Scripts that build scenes
■ ■ ■ ■ ■

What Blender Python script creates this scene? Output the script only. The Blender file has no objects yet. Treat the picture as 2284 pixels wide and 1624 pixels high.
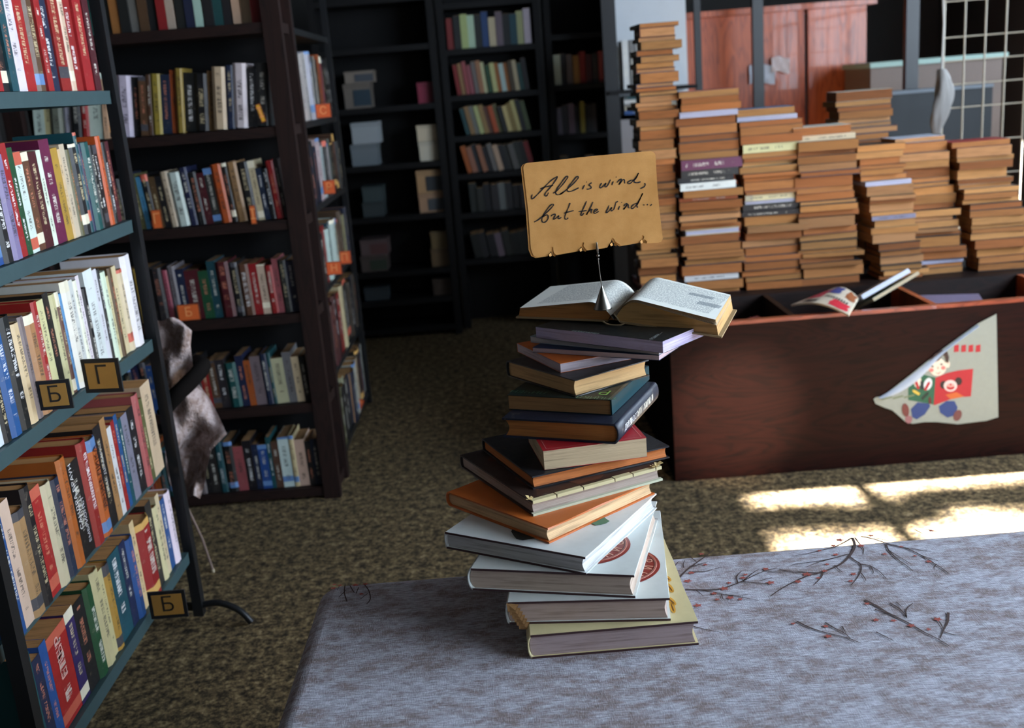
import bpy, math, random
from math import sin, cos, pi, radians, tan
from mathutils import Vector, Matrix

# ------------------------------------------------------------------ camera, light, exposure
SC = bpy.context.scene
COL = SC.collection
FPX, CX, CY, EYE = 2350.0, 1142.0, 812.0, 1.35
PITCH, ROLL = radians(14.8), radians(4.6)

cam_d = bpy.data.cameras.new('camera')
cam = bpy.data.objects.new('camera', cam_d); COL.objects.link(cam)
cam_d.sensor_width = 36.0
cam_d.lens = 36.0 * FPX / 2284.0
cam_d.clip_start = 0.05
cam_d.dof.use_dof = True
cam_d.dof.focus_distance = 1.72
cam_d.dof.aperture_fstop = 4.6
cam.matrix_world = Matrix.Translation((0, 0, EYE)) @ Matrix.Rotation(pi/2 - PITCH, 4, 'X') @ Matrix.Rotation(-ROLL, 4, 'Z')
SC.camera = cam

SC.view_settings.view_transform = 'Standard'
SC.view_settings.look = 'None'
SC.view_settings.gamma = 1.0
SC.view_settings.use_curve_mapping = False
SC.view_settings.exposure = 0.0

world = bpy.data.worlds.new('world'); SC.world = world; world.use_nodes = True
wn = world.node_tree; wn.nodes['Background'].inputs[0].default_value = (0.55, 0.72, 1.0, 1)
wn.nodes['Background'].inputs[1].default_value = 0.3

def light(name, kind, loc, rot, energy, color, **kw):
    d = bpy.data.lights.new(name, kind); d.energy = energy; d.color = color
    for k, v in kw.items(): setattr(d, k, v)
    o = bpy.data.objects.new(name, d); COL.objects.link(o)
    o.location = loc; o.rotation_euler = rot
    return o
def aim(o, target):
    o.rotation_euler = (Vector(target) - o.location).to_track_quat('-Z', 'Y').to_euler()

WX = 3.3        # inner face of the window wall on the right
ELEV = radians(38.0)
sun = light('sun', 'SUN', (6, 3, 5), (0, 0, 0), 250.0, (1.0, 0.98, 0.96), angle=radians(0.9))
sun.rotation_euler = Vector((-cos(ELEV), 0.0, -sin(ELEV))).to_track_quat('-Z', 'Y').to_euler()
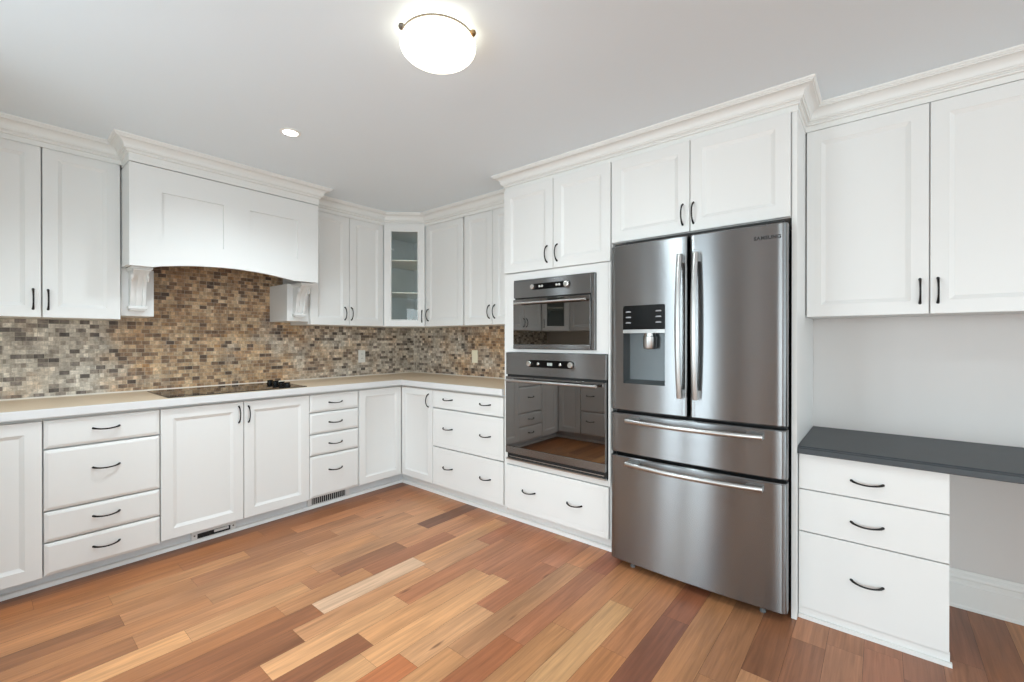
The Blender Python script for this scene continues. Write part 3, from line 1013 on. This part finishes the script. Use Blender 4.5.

■ ■ ■ ■ ■

= Your instructions =
Pictures are to be left out; repeat all the remaining data exactly.

= Answer to this exercise =
What Blender Python script creates this scene? Output the script only. The Blender file has no objects yet. Treat the picture as 2284 pixels wide and 1624 pixels high.
import bpy, math, random
from math import sin, cos, pi, radians, tan
from mathutils import Vector, Matrix

# ------------------------------------------------------------------ camera, light, exposure
SC = bpy.context.scene
COL = SC.collection
FPX, CX, CY, EYE = 2350.0, 1142.0, 812.0, 1.35
PITCH, ROLL = radians(14.8), radians(4.6)

cam_d = bpy.data.cameras.new('camera')
cam = bpy.data.objects.new('camera', cam_d); COL.objects.link(cam)
cam_d.sensor_width = 36.0
cam_d.lens = 36.0 * FPX / 2284.0
cam_d.clip_start = 0.05
cam_d.dof.use_dof = True
cam_d.dof.focus_distance = 1.72
cam_d.dof.aperture_fstop = 4.6
cam.matrix_world = Matrix.Translation((0, 0, EYE)) @ Matrix.Rotation(pi/2 - PITCH, 4, 'X') @ Matrix.Rotation(-ROLL, 4, 'Z')
SC.camera = cam

SC.view_settings.view_transform = 'Standard'
SC.view_settings.look = 'None'
SC.view_settings.gamma = 1.0
SC.view_settings.use_curve_mapping = False
SC.view_settings.exposure = 0.0

world = bpy.data.worlds.new('world'); SC.world = world; world.use_nodes = True
wn = world.node_tree; wn.nodes['Background'].inputs[0].default_value = (0.55, 0.72, 1.0, 1)
wn.nodes['Background'].inputs[1].default_value = 0.3

def light(name, kind, loc, rot, energy, color, **kw):
    d = bpy.data.lights.new(name, kind); d.energy = energy; d.color = color
    for k, v in kw.items(): setattr(d, k, v)
    o = bpy.data.objects.new(name, d); COL.objects.link(o)
    o.location = loc; o.rotation_euler = rot
    return o
def aim(o, target):
    o.rotation_euler = (Vector(target) - o.location).to_track_quat('-Z', 'Y').to_euler()

WX = 3.3        # inner face of the window wall on the right
ELEV = radians(38.0)
sun = light('sun', 'SUN', (6, 3, 5), (0, 0, 0), 250.0, (1.0, 0.98, 0.96), angle=radians(0.9))
sun.rotation_euler = Vector((-cos(ELEV), 0.0, -sin(ELEV))).to_track_quat('-Z', 'Y').to_euler()
The Blender Python script for this scene continues. Write part 3, from line 1013 on. This part finishes the script. Use Blender 4.5.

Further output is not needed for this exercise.